All that human ambivalence is right here in an e-mail from one reader, James, to my Los Angeles Times colleague, Ari B. Bloomekatz, who wrote about the tagger: “He fell GOOD … hope he broke his ass and can never walk again.” Right under James’ name was one of those Hallmark thoughts-of-the-day that some people attach to e-mails. This one read, “Make sure your life has a sense of peace, a sense of purpose and a sense of fulfillment.”

It was whiplash funny, like getting mugged by a Hare Krishna.

There’s no shortage of opportunities for the gloat-and-guilt response. In Oregon, an anti-abortion congressional candidate’s former girlfriend is saying he gave her money for an abortion (he denies knowing that’s what the money was for). This week, I was filling up my hybrid a couple of gas pumps away from a guy who was filling his Hummer – and filling it and filling it. Beautiful.

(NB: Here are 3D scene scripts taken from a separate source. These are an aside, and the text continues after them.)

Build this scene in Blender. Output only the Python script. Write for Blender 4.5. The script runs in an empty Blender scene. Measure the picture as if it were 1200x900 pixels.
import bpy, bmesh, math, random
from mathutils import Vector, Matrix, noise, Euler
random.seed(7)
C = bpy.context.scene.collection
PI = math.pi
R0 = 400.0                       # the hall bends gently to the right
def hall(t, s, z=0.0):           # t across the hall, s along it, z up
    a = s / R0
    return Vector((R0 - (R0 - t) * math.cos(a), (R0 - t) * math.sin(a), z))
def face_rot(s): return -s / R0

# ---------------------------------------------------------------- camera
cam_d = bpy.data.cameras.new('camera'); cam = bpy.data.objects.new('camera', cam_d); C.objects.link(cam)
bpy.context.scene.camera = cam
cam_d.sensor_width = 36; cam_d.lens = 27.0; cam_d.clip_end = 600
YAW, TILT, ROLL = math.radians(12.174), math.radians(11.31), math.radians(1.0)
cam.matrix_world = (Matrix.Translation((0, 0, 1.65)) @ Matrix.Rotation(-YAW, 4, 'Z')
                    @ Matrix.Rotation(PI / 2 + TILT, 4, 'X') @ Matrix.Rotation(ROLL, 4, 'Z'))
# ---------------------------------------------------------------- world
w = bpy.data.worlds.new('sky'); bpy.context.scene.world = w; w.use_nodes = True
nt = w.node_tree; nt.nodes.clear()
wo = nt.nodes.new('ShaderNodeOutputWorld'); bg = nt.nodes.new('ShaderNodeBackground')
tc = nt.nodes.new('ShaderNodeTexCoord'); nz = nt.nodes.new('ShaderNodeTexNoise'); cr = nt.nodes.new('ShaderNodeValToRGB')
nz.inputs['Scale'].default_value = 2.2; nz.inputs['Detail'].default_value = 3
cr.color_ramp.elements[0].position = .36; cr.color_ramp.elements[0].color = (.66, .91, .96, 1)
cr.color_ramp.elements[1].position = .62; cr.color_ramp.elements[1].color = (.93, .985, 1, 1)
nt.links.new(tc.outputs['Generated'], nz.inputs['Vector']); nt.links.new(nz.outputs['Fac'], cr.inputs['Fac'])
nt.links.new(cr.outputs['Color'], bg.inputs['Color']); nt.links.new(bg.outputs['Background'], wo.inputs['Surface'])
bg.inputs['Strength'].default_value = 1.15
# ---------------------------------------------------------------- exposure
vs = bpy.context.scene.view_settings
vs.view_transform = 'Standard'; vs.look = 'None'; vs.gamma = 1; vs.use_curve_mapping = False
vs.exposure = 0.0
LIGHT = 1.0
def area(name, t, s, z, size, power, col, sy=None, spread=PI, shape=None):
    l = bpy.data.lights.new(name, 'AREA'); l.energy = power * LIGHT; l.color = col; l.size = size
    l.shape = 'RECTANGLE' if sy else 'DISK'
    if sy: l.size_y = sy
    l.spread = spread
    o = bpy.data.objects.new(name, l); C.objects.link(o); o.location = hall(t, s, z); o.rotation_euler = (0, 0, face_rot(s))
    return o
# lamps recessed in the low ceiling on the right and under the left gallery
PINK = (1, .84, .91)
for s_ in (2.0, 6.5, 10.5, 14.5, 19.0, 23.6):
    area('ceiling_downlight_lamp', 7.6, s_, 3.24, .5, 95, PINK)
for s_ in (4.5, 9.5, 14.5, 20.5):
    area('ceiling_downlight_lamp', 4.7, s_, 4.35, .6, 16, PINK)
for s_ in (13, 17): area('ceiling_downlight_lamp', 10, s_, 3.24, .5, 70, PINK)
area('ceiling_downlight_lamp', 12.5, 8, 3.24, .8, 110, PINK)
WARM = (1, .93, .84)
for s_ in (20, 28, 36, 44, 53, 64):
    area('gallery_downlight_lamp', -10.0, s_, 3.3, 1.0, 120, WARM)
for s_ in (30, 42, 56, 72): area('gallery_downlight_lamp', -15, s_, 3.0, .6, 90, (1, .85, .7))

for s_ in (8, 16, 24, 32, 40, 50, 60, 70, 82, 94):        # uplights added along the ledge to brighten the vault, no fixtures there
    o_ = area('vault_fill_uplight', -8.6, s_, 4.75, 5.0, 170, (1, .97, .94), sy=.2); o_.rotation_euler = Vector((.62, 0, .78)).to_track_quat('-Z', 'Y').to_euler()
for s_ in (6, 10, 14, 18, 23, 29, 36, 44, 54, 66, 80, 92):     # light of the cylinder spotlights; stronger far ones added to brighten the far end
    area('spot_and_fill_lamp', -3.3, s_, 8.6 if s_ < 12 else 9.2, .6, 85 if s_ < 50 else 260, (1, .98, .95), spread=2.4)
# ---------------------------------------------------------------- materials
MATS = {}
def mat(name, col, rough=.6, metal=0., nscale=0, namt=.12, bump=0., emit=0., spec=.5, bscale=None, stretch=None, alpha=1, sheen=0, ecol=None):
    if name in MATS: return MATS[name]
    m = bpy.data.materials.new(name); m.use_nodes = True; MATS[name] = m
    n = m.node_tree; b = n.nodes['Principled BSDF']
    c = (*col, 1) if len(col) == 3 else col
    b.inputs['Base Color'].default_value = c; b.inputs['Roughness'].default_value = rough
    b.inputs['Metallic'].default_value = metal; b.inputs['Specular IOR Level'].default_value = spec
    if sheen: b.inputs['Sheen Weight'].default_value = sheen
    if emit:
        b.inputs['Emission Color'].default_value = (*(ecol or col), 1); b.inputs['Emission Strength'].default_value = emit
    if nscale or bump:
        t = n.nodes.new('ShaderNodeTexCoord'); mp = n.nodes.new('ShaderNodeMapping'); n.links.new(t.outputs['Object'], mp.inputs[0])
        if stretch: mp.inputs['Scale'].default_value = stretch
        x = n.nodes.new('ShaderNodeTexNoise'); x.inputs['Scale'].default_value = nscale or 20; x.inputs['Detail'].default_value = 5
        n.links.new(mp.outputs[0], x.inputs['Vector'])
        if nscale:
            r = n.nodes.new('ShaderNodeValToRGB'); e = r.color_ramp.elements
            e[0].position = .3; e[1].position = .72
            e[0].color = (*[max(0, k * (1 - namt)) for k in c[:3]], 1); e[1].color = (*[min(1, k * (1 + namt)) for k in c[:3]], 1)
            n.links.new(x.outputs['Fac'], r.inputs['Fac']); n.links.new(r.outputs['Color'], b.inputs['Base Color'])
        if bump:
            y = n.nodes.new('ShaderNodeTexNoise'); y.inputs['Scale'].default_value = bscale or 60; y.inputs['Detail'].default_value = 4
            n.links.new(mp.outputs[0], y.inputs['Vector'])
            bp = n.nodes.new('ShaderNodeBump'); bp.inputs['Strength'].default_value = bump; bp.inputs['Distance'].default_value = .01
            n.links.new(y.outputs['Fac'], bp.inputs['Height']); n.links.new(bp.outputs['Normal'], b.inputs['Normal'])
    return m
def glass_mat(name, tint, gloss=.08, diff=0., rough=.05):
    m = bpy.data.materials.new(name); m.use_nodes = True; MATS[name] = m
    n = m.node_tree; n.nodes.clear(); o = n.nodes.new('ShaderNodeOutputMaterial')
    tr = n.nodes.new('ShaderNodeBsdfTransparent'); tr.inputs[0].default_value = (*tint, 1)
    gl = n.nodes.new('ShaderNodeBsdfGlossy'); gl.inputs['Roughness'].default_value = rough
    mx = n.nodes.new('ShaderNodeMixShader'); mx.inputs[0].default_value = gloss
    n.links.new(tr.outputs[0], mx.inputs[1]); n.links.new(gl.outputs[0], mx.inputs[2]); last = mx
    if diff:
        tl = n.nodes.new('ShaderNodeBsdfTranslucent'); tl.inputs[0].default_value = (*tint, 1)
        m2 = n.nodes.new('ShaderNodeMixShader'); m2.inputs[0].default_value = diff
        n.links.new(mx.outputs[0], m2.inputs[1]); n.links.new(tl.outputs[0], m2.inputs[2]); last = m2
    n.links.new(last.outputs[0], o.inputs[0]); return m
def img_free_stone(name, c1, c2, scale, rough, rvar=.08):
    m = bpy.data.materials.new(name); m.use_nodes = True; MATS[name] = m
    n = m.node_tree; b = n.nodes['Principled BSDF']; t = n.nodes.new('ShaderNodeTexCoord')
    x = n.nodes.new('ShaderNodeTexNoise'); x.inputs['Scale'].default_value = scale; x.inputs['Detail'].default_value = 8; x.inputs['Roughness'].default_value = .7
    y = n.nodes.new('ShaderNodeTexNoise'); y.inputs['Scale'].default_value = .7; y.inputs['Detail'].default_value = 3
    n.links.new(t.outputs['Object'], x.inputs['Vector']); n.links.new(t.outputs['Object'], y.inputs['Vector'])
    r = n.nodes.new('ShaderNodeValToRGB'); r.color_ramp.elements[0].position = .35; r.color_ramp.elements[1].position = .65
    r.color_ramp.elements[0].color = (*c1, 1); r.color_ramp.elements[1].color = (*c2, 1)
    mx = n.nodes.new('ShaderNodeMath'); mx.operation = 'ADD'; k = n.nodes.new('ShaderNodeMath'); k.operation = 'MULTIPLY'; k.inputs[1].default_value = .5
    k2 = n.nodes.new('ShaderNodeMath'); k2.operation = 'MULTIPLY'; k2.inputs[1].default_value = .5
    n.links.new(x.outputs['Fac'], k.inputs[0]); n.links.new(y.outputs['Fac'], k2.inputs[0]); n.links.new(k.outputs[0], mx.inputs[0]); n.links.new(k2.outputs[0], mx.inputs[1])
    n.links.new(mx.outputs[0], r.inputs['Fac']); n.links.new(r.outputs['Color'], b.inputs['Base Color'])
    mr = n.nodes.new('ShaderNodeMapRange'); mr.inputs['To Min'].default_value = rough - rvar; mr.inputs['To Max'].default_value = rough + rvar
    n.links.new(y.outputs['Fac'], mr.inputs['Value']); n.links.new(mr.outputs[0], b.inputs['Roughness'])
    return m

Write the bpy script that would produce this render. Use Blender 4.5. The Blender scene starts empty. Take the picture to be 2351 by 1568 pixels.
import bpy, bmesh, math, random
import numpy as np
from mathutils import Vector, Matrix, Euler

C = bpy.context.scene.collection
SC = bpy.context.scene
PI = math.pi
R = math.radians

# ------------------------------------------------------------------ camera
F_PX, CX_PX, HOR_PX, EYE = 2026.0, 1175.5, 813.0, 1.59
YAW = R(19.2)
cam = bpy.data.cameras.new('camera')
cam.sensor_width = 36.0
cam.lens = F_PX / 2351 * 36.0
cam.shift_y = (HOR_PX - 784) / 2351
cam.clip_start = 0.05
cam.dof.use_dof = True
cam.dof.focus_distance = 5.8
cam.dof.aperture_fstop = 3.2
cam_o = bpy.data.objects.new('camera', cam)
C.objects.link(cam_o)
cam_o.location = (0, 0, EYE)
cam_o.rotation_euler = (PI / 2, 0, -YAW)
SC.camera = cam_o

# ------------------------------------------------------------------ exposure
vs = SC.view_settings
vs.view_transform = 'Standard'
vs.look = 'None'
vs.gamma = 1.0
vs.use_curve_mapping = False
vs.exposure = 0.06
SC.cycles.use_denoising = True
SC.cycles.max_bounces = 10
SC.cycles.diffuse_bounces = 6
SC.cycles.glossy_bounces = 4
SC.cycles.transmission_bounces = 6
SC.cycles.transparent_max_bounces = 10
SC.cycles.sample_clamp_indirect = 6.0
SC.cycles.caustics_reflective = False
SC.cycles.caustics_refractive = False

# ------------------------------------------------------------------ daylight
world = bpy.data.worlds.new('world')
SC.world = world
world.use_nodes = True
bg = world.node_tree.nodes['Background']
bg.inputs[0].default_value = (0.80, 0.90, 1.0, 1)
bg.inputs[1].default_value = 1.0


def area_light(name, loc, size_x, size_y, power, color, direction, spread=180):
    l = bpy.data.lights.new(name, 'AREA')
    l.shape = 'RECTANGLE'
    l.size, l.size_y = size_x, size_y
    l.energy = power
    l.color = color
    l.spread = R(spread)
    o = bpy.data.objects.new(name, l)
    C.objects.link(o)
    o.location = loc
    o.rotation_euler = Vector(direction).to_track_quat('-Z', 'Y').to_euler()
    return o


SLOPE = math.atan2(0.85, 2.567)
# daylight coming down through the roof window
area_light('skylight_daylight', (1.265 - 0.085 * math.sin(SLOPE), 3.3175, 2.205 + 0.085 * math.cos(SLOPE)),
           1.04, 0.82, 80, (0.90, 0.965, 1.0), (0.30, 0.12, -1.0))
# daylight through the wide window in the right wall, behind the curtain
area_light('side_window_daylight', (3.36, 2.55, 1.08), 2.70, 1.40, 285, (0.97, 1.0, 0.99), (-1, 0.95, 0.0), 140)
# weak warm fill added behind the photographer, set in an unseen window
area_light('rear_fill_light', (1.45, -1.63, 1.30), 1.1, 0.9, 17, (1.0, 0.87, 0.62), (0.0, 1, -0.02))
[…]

Why do we love this feeling so much? It’s schadenfreude – the pleasure we take in someone else’s misfortune. Academics have another definition for it. Julie Albright, who teaches social psychology at the University of Southern California, says it’s “the just-world hypothesis,” the belief that others “deserve what they get and get what they deserve.”

The wheels of justice are majestic but slow, the instruments of government are laborious, but karmic payback – that’s instant gratification. “People,” Albright says, “like to organize the world in lines that make sense of things. It’s comforting. If there’s no sense or order to the world, it means everything is chaos.”

Even better, it’s personal. “It’s a way for people to keep the social order, to understand why they’re doing the right thing,” Albright says.

But why, then, the remorse reverb? What interrupts this huge game of gotcha?

Albright can explain that, too. “We have a culture of being nice,” and we’re socialized that way. “You think, ‘There but for the grace of God go I. I might have bought that (Hummer). I might have done something dumb.’ “

So your id screams “Sucker!” and then your superego whispers back “That’s not right” or “Hold on, you could be next.” And yes, the dude was probably tagging – but he broke his back when he fell. How do you feel now?

We still have practically the whole summer ahead of us – celeb screw-ups to relish and then feel remorse about; the satisfaction of knowing that there’s got to be someone driving a bigger gas gobbler than you are.

That’ll be enough to tide us over to November, to the national event that practically runs on high-octane schadenfreude: the election.